Expect Unexpected Late Fees As Student Loan Contracts Change

As the future of student loan forgiveness remains uncertain, borrowers may face additional challenges and changes in their journey to repay student loan debt. The U.S. Education Department (ED) has issued new servicing contracts for existing student loans as part of the Biden administration’s alterations to the student loan system.

Education Department officials stated in a release that the new contracts would ultimately benefit borrowers by encouraging improved customer service and enhancing accountability. With the restructuring, five companies will assume responsibility for student loan servicing. Four of these companies already have contracts with the Education Department, while Central Research, Inc is a newcomer to government collaboration. Some borrowers may see their loans transferred to Central Research, while others may experience transfers to different servicers.

The other companies involved are:

  • MOHELA, which took over loans from FedLoan Servicing last year.
  • Maximus Education, operating Aidvantage, and assumed some Direct student loans from Navient.
  • Nelnet, which acquired loans from Great Lakes Higher Education.
  • EdFinancial.

Although the ED suggests these changes could eventually be advantageous for borrowers, experts predict some obstacles during the transition. For example, payments might be processed late as contracts change hands, potentially leading to unexpected late fees.

In 2015, the Consumer Financial Protection Bureau discovered that modifications in loan ownership resulted in lost payments, paperwork processing issues, missing records, and even late fees for borrowers. Similar problems persisted in 2022 when MOHELA took over servicing many public service loans.

Picture : Twitter

When MOHELA began acquiring contracts from FedLoan Servicing last year, the Washington Post reported over 500 complaints about incorrect payment counts and difficulties contacting customer service. MOHELA had previously acknowledged being “inundated with applications” and “trying to resolve lag times,” according to the Washington Post. Additionally, the organization faced complaints about phone wait times up to four hours and six-month processing delays on Public Service Loan Forgiveness applications, as reported by The Washington Post.
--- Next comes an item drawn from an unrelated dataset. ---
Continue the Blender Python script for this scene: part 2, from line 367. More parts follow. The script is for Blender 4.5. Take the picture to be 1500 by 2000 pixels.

Stay Alert to Safeguard Your Credit

Student loan borrowers may find servicer changes for their loans frustrating, and these changes could continue until 2024. The Education Department has indicated that ongoing contract transitions will proceed, but new contracts will not be effective until 2025.

Thankfully, there are measures you can take to protect yourself and your credit score. Firstly, verify where to send your payments or ensure the new loan servicer has your information for direct payments. Be prepared to see a new company name associated with your loan payment. Examine your bank records to confirm that payments to your new servicer are processed promptly.

It is also wise to check your credit report in case the transition caused any alterations. Your new loan servicer’s name may appear on your credit report, and you can verify whether payments were processed on time.

You might also see your previous loan servicer and an account with a zero balance, indicating the account as “closed.” This could lower your credit score by a few points, especially if the loan has been part of your credit history for many years, as it reduces the average length of your credit history by substituting an older loan with a new one.

Nevertheless, these changes should be short-lived. By continuing to make timely payments on your other debt and maintaining your debt-to-available credit ratio below 30%, your score should recover quickly.